Community unites to improve beach safety

A group of residents has created a beach safety brochure for swimmers at Pearl Beach, after the unpatrolled area was declared a ‘black spot’ due to drownings and surging waves.

In a show of community collaboration, Central Coast Council Lifeguards, members of the Pearl Beach Progress Association’s Safety Advisory Group, Pearl Beach Patonga Real Estate, Pearl Beach General Store and Café and representatives from Ocean Beach, Umina and Central Coast Surf Life Saving Clubs (SLSC) pooled their resources to create the brochure.

Umina and Ocean Beach SLSCs are currently first responders for aquatic and other emergencies occurring in Pearl Beach.

Louise Lambeth, from Umina SLSC said Pearl Beach was renowned for its dangerous surf conditions.

“Pearl Beach has a vibrant community who are proactive in providing safety information and resources to help prevent future tragedies,” Lambeth said.

“Central Coast Council has been working with the Pearl Beach Progress Association on the safety signage and resources and exploring the logistics and options for future education or lifeguard coverage over the Christmas period.

“Central Coast Surf Life Saving has been developing ‘black spot’ brochures to help educate the community about the dangers that are particular to an unpatrolled beach or section of a beach identified by surf clubs as dangerous to the public.

“It is exciting to see the involved parties beginning to work together to achieve a common goal – zero drownings at Pearl Beach!”

Lambeth, who is also the founder of Deep Water Publishing, said she has a specific interest in drowning prevention at Pearl Beach, with her first publication, Annie and the Waves, dedicated to the memory of a five-year-old boy who drowned at Pearl Beach in 2014.

“Education has been identified as one of the top ways to help prevent drowning,” Lambeth said.

“By learning about a beach and its inherent dangers we can make wiser choices about where or when to swim.

“Providing information that is specific to safety at Pearl Beach will help educate residents and visitors, who in turn can share this knowledge with others.

“There have been two recent drownings at Pearl Beach – a five-year-old boy drowned in July 2014 and a man in his 70s who tried to rescue a dog in March 2021.

“Additionally, anecdotes of rescues are reported on a regular basis but at this stage the data is not captured and reported on.

“Pearl Beach has a unique beach morphology… the sand is quite different from the neighbouring Umina and Ocean Beaches. The shape of the beach, the direction it faces, and the specific type of sand found on the beach reveals just why the beach is so dangerous.

“The beach has a sudden drop off into deep water with surging waves that can sweep you into deep water.
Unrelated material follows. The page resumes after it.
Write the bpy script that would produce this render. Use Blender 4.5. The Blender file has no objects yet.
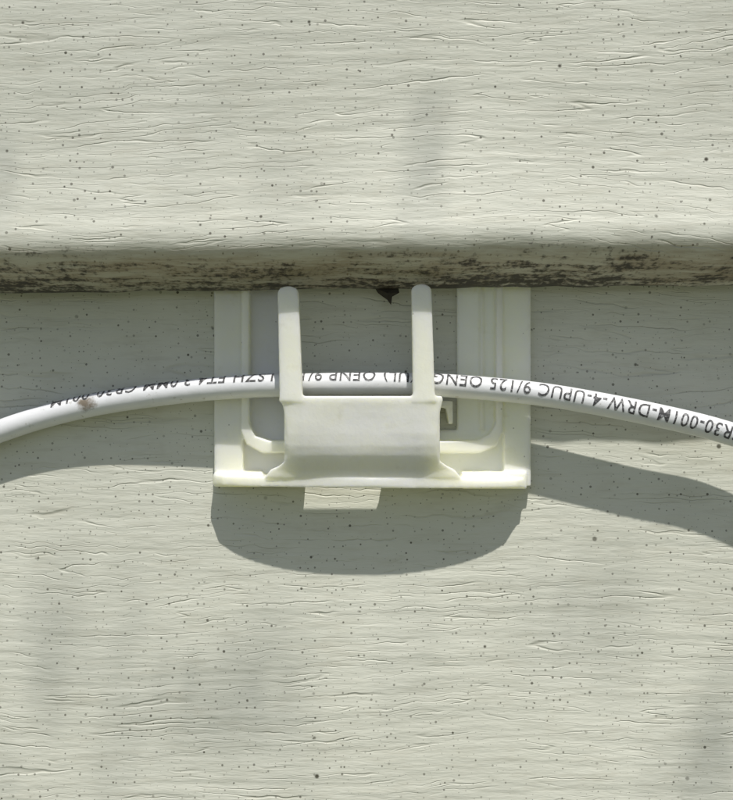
import bpy, bmesh, math, random
from mathutils import Vector, Matrix, noise
random.seed(7)
scene=bpy.context.scene
scene.unit_settings.system='METRIC'
scene.unit_settings.scale_length=0.0135   # 1 unit = 13.5 mm
scene.view_settings.view_transform='Standard'
scene.view_settings.look='None'
scene.view_settings.exposure=0
CD=11.0
SL=0.06
def ywall(z): return -SL*(1.2-z)
def P(u,v,d=0.0):
    zx=(400-v)/100; xx=(u-366.5)/100
    z=zx
    for i in range(6):
        y=ywall(z)-d
        z=zx*(CD+y)/CD
    return Vector((xx*(CD+y)/CD,y,z))
# ---------------- helpers
def link(o,parent=None):
    scene.collection.objects.link(o)
    if parent: o.parent=parent
    return o
def mesh_obj(name,verts,faces,mat=None,parent=None,smooth=False):
    me=bpy.data.meshes.new(name); me.from_pydata([tuple(v) for v in verts],[],faces); me.update()
    if mat: me.materials.append(mat)
    if smooth:
        for p in me.polygons: p.use_smooth=True
    return link(bpy.data.objects.new(name,me),parent)
class NT:
    def __init__(s,name):
        s.m=bpy.data.materials.new(name); s.m.use_nodes=True
        s.t=s.m.node_tree; s.n=s.t.nodes; s.l=s.t.links
        s.b=s.n['Principled BSDF']
    def node(s,typ,**k):
        n=s.n.new(typ)
        for a,b in k.items(): setattr(n,a,b)
        return n
    def set(s,sock,val):
        if isinstance(val,bpy.types.NodeSocket): s.l.new(val,sock)
        else: sock.default_value=val
    def math(s,op,a,b=None,c=None,clamp=False):
        n=s.node('ShaderNodeMath',operation=op); n.use_clamp=clamp
        s.set(n.inputs[0],a)
        if b is not None: s.set(n.inputs[1],b)
        if c is not None: s.set(n.inputs[2],c)
        return n.outputs[0]
    def ss(s,v,a,b,lo=0.0,hi=1.0):
        n=s.node('ShaderNodeMapRange',interpolation_type='SMOOTHSTEP')
        s.set(n.inputs[0],v); n.inputs[1].default_value=a; n.inputs[2].default_value=b
        n.inputs[3].default_value=lo; n.inputs[4].default_value=hi
        return n.outputs[0]
    def mix(s,f,a,b):
        n=s.node('ShaderNodeMix',data_type='RGBA')
        s.set(n.inputs[0],f); s.set(n.inputs[6],a); s.set(n.inputs[7],b)
        return n.outputs[2]
    def vec(s,x,y,z):
        n=s.node('ShaderNodeCombineXYZ'); s.set(n.inputs[0],x); s.set(n.inputs[1],y); s.set(n.inputs[2],z); return n.outputs[0]
    def noise(s,vec,scale,detail=2,rough=.5,dist=0,dim='3D'):
        n=s.node('ShaderNodeTexNoise'); n.noise_dimensions=dim; s.set(n.inputs['Vector'],vec)
        n.inputs['Scale'].default_value=scale; n.inputs['Detail'].default_value=detail
        n.inputs['Roughness'].default_value=rough; n.inputs['Distortion'].default_value=dist
        return n.outputs[0]
    def n2(s,x,sx,z,sz,off=0,detail=1,rough=.5):
        return s.noise(s.vec(s.math('MULTIPLY_ADD',x,sx,off),s.math('MULTIPLY_ADD',z,sz,off*.7),0.0),1.0,detail,rough,0,'2D')
    def vor(s,vec,scale,rnd=1.0):
        n=s.node('ShaderNodeTexVoronoi'); s.set(n.inputs['Vector'],vec); n.inputs['Scale'].default_value=scale
        n.inputs['Randomness'].default_value=rnd
        return n.outputs['Distance'],n.outputs['Color']
    def bump(s,h,dist,strength=1.0,normal=None):
        n=s.node('ShaderNodeBump'); s.set(n.inputs['Height'],h); n.inputs['Distance'].default_value=dist
        n.inputs['Strength'].default_value=strength
        if normal: s.l.new(normal,n.inputs['Normal'])
        return n.outputs[0]
    def xyz(s):
        tc=s.node('ShaderNodeTexCoord'); sp=s.node('ShaderNodeSeparateXYZ'); s.l.new(tc.outputs['Object'],sp.inputs[0])
        return tc.outputs['Object'],sp.outputs[0],sp.outputs[1],sp.outputs[2]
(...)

“This is particularly dangerous for children and elderly people which matches the two people who drowned here.

“If there is a high east or southeast swell there is a strong and dangerous shore break, you will hear the boom of the waves!

“The middle to northern end of the beach is particularly dangerous for everyone.”

Central Coast Council Lifeguard Service and Ocean Beach Surf Lifesavers have begun a series of joint water safety education talks at Pearl Beach.

The first was held earlier this month with the second beach education session held on January 26.

The brochure is also available from the Pearl Beach Progress Association, the Pearl Beach General Store and Pearl Beach Patonga Real Estate.

Additionally, copies are being provided to Pearl Beach holiday rentals.

Lambeth said there are five key measures to stay safe in the water: don’t rush until you have looked for potential hazards, plan to swim at a patrolled beach, never swim alone, always supervise children, and do not consume alcohol if you have planned to enter the water.